## Problem requirements:
Copy each line of the data below exactly, leaving out pictures.

## Dataset extract:
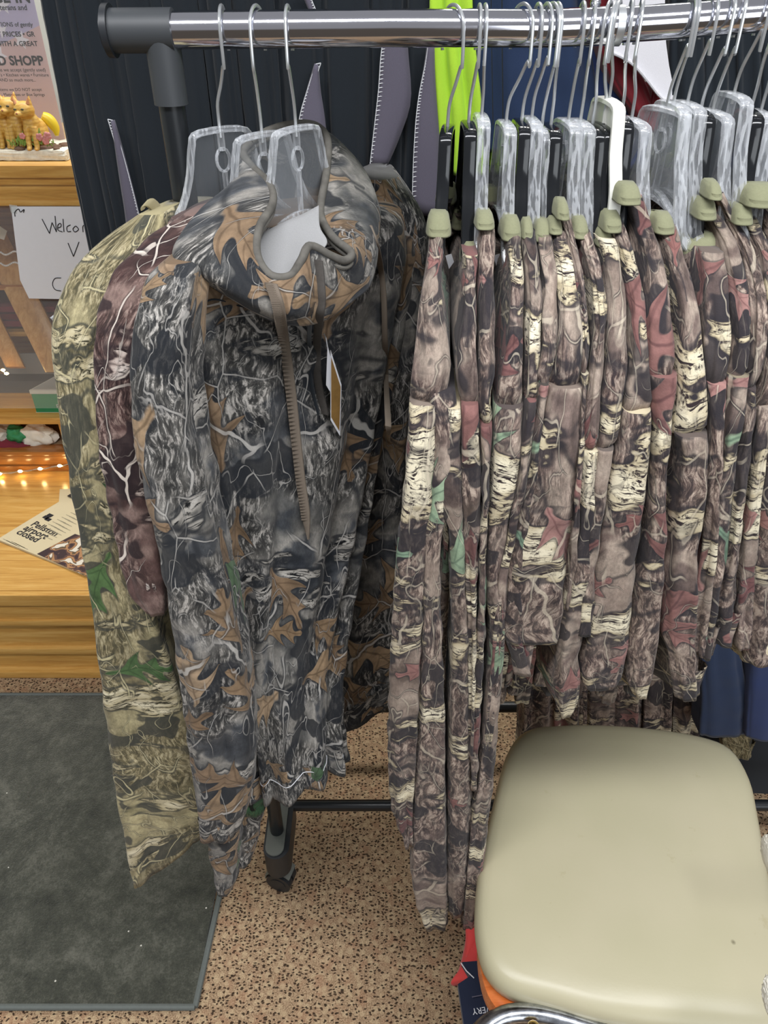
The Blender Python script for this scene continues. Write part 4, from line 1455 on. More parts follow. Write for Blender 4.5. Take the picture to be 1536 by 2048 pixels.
yawL = math.atan2(-.78, -.63)          # near arm points to the camera's left
hanger('clear plastic hanger holding the beige camouflage shirt, leftmost on the rail', 440, 262, 440, 455, 'clear_plastic', wth=.0085, yaw=math.atan2(-.60, -.80), group='clear hangers at the left end of the rail')
hanger('clear plastic hanger holding the dark maroon camouflage shirt', 524, 272, 500, 530, 'clear_plastic', wth=.0085, yaw=math.atan2(-.68, -.73), group='clear hangers at the left end of the rail')
hanger('clear plastic hanger inside the open hood of the charcoal camouflage hoodie', 592, 260, 571, 584, 'clear_plastic', wth=.0085, yaw=yawL, group='clear hangers at the left end of the rail')

# (xt, yt, xf, xe, arm px, arm py, colour)
HS = [
    (895, 262, 928, 884, 879, 435, 'gloss_black', 'black plastic hanger, first of the packed row right of the hoodie'),
    (937, 254, 961, 952, 938, 452, 'gloss_black', 'black plastic hanger with the lowest olive collar of the row'),
    (963, 238, 973, 963, 966, 426, 'clear_plastic', 'clear plastic hanger between two dark gaps, third of the packed row'),
    (1012, 252, 1066, 1021, 1022, 437, 'clear_plastic', 'clear plastic hanger whose hook bows widest to the right'),
    (1043, 250, 1084, 1062, 1046, 440, 'gloss_black', 'black plastic hanger with a steel joint below its hook'),
    (1063, 244, 1104, 1076, 1074, 437, 'clear_plastic', 'clear plastic hanger just right of the black one with the steel joint'),
    (1083, 262, 1118, 1084, 1107, 443, 'clear_plastic', 'clear plastic hanger touching the wide charcoal and cream shirt'),
    (1101, 258, 1123, 1098, 1117, 402, 'gloss_black', 'black plastic hanger pressed between two clear ones above the red leaves'),
    (1136, 248, 1168, 1152, 1158, 440, 'clear_plastic', 'clear plastic hanger with pale snapped top, ninth of the packed row'),
    (1160, 249, 1187, 1177, 1188, 437, 'clear_plastic', 'clear plastic hanger left of the black pair beside the white hanger'),
    (1184, 256, 1206, 1216, 1214, 425, 'gloss_black', 'left one of the black hangers beside the white hanger'),
    (1205, 256, 1219, 1228, 1226, 425, 'gloss_black', 'thin black hanger half behind the white hanger'),
    (1217, 205, 1226, 1234, 1250, 369, 'white_plastic', 'white opaque plastic hanger, the only white one on the rail'),
    (1241, 240, 1260, 1250, 1262, 370, 'gloss_black', 'black hanger just right of the white hanger'),
    (1262, 244, 1279, 1270, 1313, 420, 'clear_plastic', 'clear plastic hanger alone left of the wide gap'),
    (1332, 222, 1385, 1362, 1400, 465, 'clear_plastic', 'clear plastic hanger tilted down low into the drooping olive collar'),
    (1346, 212, 1392, 1368, 1377, 408, 'clear_plastic', 'large clear hanger first right of the wide gap'),
    (1374, 212, 1429, 1398, 1412, 394, 'clear_plastic', 'clear plastic hanger second right of the wide gap'),
    (1400, 228, 1461, 1436, 1424, 368, 'gloss_black', 'black plastic hanger right of the wide gap'),
    (1424, 228, 1481, 1466, 1478, 402, 'clear_plastic', 'clear plastic hanger right of the black one beyond the gap'),
    (1467, 194, 1530, 1505, 1501, 372, 'clear_plastic', 'tallest clear plastic hanger near the right end'),
    (1500, 228, 1546, 1522, 1512, 372, 'gloss_black', 'black plastic hanger nearest the right edge'),
    (1520, 230, 1570, 1545, 1540, 380, 'clear_plastic', 'clear plastic hanger nearest the right edge'),
]
for (xt, yt, xf, xe, ax, ay, mt, lb) in HS:
    hanger(lb, xt, yt, xf, xe, mt, armpx=(ax, ay), hw=(.40 if mt == 'white_plastic' else .52), group='hangers packed along the rail')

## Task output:
The Blender Python script for this scene continues. Write part 4, from line 1455 on. More parts follow. Write for Blender 4.5. Take the picture to be 1536 by 2048 pixels.
yawL = math.atan2(-.78, -.63)          # near arm points to the camera's left
hanger('clear plastic hanger holding the beige camouflage shirt, leftmost on the rail', 440, 262, 440, 455, 'clear_plastic', wth=.0085, yaw=math.atan2(-.60, -.80), group='clear hangers at the left end of the rail')
hanger('clear plastic hanger holding the dark maroon camouflage shirt', 524, 272, 500, 530, 'clear_plastic', wth=.0085, yaw=math.atan2(-.68, -.73), group='clear hangers at the left end of the rail')
hanger('clear plastic hanger inside the open hood of the charcoal camouflage hoodie', 592, 260, 571, 584, 'clear_plastic', wth=.0085, yaw=yawL, group='clear hangers at the left end of the rail')

# (xt, yt, xf, xe, arm px, arm py, colour)
HS = [
    (895, 262, 928, 884, 879, 435, 'gloss_black', 'black plastic hanger, first of the packed row right of the hoodie'),
    (937, 254, 961, 952, 938, 452, 'gloss_black', 'black plastic hanger with the lowest olive collar of the row'),
    (963, 238, 973, 963, 966, 426, 'clear_plastic', 'clear plastic hanger between two dark gaps, third of the packed row'),
    (1012, 252, 1066, 1021, 1022, 437, 'clear_plastic', 'clear plastic hanger whose hook bows widest to the right'),
    (1043, 250, 1084, 1062, 1046, 440, 'gloss_black', 'black plastic hanger with a steel joint below its hook'),
    (1063, 244, 1104, 1076, 1074, 437, 'clear_plastic', 'clear plastic hanger just right of the black one with the steel joint'),
    (1083, 262, 1118, 1084, 1107, 443, 'clear_plastic', 'clear plastic hanger touching the wide charcoal and cream shirt'),
    (1101, 258, 1123, 1098, 1117, 402, 'gloss_black', 'black plastic hanger pressed between two clear ones above the red leaves'),
    (1136, 248, 1168, 1152, 1158, 440, 'clear_plastic', 'clear plastic hanger with pale snapped top, ninth of the packed row'),
    (1160, 249, 1187, 1177, 1188, 437, 'clear_plastic', 'clear plastic hanger left of the black pair beside the white hanger'),
    (1184, 256, 1206, 1216, 1214, 425, 'gloss_black', 'left one of the black hangers beside the white hanger'),
    (1205, 256, 1219, 1228, 1226, 425, 'gloss_black', 'thin black hanger half behind the white hanger'),
    (1217, 205, 1226, 1234, 1250, 369, 'white_plastic', 'white opaque plastic hanger, the only white one on the rail'),
    (1241, 240, 1260, 1250, 1262, 370, 'gloss_black', 'black hanger just right of the white hanger'),
    (1262, 244, 1279, 1270, 1313, 420, 'clear_plastic', 'clear plastic hanger alone left of the wide gap'),
    (1332, 222, 1385, 1362, 1400, 465, 'clear_plastic', 'clear plastic hanger tilted down low into the drooping olive collar'),
    (1346, 212, 1392, 1368, 1377, 408, 'clear_plastic', 'large clear hanger first right of the wide gap'),
    (1374, 212, 1429, 1398, 1412, 394, 'clear_plastic', 'clear plastic hanger second right of the wide gap'),
    (1400, 228, 1461, 1436, 1424, 368, 'gloss_black', 'black plastic hanger right of the wide gap'),
    (1424, 228, 1481, 1466, 1478, 402, 'clear_plastic', 'clear plastic hanger right of the black one beyond the gap'),
    (1467, 194, 1530, 1505, 1501, 372, 'clear_plastic', 'tallest clear plastic hanger near the right end'),
    (1500, 228, 1546, 1522, 1512, 372, 'gloss_black', 'black plastic hanger nearest the right edge'),
    (1520, 230, 1570, 1545, 1540, 380, 'clear_plastic', 'clear plastic hanger nearest the right edge'),
]
for (xt, yt, xf, xe, ax, ay, mt, lb) in HS:
    hanger(lb, xt, yt, xf, xe, mt, armpx=(ax, ay), hw=(.40 if mt == 'white_plastic' else .52), group='hangers packed along the rail')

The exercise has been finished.